Data segment:
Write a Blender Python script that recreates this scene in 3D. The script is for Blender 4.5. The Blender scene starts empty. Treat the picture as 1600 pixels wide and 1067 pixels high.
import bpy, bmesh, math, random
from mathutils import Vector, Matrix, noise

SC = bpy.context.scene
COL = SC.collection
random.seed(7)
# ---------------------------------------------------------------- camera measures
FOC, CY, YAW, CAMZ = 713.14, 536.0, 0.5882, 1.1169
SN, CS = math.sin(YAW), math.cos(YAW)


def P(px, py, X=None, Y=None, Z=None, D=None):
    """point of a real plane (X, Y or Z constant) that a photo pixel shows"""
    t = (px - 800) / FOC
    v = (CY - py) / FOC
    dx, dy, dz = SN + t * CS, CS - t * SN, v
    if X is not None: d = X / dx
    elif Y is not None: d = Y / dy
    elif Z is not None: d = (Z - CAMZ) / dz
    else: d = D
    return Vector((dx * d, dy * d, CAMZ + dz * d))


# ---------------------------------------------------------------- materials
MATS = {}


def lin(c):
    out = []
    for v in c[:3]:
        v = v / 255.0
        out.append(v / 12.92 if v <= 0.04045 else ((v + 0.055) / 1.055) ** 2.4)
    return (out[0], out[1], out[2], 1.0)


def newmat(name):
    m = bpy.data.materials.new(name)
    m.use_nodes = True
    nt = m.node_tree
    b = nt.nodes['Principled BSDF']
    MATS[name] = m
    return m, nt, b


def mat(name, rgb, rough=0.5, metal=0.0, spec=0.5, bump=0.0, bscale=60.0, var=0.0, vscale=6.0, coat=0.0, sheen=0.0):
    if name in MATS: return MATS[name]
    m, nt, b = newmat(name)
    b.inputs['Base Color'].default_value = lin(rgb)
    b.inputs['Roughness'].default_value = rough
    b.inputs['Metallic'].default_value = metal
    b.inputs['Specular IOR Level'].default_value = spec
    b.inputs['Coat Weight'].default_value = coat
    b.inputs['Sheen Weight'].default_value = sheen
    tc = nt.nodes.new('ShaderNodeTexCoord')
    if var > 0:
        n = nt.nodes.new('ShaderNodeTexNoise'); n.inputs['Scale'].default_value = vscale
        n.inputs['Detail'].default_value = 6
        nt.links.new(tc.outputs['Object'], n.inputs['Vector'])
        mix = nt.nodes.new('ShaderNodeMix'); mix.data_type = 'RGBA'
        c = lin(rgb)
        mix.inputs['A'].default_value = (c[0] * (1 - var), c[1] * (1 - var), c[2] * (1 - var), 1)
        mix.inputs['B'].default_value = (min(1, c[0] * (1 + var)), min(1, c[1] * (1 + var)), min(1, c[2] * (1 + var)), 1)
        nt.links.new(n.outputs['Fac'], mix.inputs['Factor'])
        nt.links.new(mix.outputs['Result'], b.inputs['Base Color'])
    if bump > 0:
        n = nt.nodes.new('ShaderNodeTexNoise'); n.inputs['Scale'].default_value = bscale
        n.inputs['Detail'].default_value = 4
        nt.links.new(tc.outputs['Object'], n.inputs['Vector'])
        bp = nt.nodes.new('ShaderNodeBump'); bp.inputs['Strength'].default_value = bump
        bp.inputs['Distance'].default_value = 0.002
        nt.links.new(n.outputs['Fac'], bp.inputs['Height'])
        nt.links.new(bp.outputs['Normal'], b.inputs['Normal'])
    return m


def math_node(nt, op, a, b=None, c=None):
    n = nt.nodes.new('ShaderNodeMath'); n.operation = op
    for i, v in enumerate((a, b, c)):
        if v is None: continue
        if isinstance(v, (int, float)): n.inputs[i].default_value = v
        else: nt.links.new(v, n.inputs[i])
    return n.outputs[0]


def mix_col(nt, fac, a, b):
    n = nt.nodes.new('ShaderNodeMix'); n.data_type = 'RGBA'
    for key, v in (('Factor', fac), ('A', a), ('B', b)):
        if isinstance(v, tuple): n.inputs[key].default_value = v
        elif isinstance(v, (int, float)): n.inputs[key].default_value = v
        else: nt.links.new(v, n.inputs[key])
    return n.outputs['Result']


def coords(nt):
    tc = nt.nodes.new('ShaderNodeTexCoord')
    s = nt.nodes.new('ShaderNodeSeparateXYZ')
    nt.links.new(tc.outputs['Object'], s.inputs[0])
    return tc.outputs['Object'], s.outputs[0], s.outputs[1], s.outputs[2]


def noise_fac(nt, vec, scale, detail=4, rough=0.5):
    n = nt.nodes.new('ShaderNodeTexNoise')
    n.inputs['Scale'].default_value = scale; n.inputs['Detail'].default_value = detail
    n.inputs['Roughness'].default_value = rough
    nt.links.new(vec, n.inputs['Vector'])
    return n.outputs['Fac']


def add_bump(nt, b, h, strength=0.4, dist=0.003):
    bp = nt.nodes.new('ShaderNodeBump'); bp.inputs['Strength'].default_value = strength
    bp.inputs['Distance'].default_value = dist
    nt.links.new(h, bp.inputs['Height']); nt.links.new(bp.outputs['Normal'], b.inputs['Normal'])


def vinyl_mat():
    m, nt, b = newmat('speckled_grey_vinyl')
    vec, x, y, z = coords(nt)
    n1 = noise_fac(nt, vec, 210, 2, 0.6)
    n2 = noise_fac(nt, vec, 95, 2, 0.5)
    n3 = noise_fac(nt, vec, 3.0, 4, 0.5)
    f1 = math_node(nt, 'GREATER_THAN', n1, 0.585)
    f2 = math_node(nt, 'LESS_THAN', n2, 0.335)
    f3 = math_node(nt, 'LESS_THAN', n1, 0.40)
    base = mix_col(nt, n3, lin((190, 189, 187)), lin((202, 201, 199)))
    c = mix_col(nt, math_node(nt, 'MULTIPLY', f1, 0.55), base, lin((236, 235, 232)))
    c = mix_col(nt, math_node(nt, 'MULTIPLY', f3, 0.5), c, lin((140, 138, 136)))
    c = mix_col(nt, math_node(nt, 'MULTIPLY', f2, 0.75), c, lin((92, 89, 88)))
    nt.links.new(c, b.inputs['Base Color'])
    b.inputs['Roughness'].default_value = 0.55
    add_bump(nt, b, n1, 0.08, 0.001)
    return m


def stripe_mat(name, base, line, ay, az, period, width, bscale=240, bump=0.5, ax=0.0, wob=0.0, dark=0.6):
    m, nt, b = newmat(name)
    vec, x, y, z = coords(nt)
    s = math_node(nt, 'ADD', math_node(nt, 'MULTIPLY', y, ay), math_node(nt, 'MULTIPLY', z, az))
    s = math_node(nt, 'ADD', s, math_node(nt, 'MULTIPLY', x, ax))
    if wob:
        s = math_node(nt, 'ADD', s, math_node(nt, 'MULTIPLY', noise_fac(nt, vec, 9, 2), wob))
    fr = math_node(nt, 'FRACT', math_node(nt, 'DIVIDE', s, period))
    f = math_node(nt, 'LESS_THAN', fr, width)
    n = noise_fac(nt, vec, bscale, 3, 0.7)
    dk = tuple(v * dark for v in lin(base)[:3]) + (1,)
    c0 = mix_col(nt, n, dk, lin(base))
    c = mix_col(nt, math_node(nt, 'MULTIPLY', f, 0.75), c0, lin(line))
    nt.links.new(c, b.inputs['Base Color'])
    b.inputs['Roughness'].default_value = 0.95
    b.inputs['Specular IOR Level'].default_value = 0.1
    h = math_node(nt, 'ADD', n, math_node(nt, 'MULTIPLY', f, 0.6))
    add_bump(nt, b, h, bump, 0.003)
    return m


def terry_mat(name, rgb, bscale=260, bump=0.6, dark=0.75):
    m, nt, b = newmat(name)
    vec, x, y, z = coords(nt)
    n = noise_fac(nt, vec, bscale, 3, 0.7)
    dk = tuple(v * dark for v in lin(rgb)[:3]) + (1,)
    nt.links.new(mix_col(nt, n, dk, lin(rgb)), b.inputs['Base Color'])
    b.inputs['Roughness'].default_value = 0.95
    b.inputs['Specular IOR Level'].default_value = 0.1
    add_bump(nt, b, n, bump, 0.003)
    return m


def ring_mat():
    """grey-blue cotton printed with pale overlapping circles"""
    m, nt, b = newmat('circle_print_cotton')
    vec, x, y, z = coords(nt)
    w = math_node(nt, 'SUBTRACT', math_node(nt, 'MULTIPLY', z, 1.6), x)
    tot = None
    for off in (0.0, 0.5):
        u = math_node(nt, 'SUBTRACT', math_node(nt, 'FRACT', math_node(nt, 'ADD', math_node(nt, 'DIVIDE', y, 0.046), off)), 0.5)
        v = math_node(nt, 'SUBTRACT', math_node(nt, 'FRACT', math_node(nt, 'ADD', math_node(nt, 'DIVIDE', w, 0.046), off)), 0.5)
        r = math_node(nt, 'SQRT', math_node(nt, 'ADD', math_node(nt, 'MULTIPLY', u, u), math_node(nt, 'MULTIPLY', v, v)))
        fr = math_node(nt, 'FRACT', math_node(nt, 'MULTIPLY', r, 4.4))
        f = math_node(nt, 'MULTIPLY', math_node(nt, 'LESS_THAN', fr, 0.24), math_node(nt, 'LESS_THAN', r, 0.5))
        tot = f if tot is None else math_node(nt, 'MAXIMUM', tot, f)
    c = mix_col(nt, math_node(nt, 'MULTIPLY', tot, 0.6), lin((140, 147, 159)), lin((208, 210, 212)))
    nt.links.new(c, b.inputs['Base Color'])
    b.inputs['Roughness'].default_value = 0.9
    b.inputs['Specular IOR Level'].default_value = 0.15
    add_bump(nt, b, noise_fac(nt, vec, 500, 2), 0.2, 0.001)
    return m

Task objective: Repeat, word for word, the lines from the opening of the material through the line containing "from mathutils import Vector, Matrix, noise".

Result of this task:
Write a Blender Python script that recreates this scene in 3D. The script is for Blender 4.5. The Blender scene starts empty. Treat the picture as 1600 pixels wide and 1067 pixels high.
import bpy, bmesh, math, random
from mathutils import Vector, Matrix, noise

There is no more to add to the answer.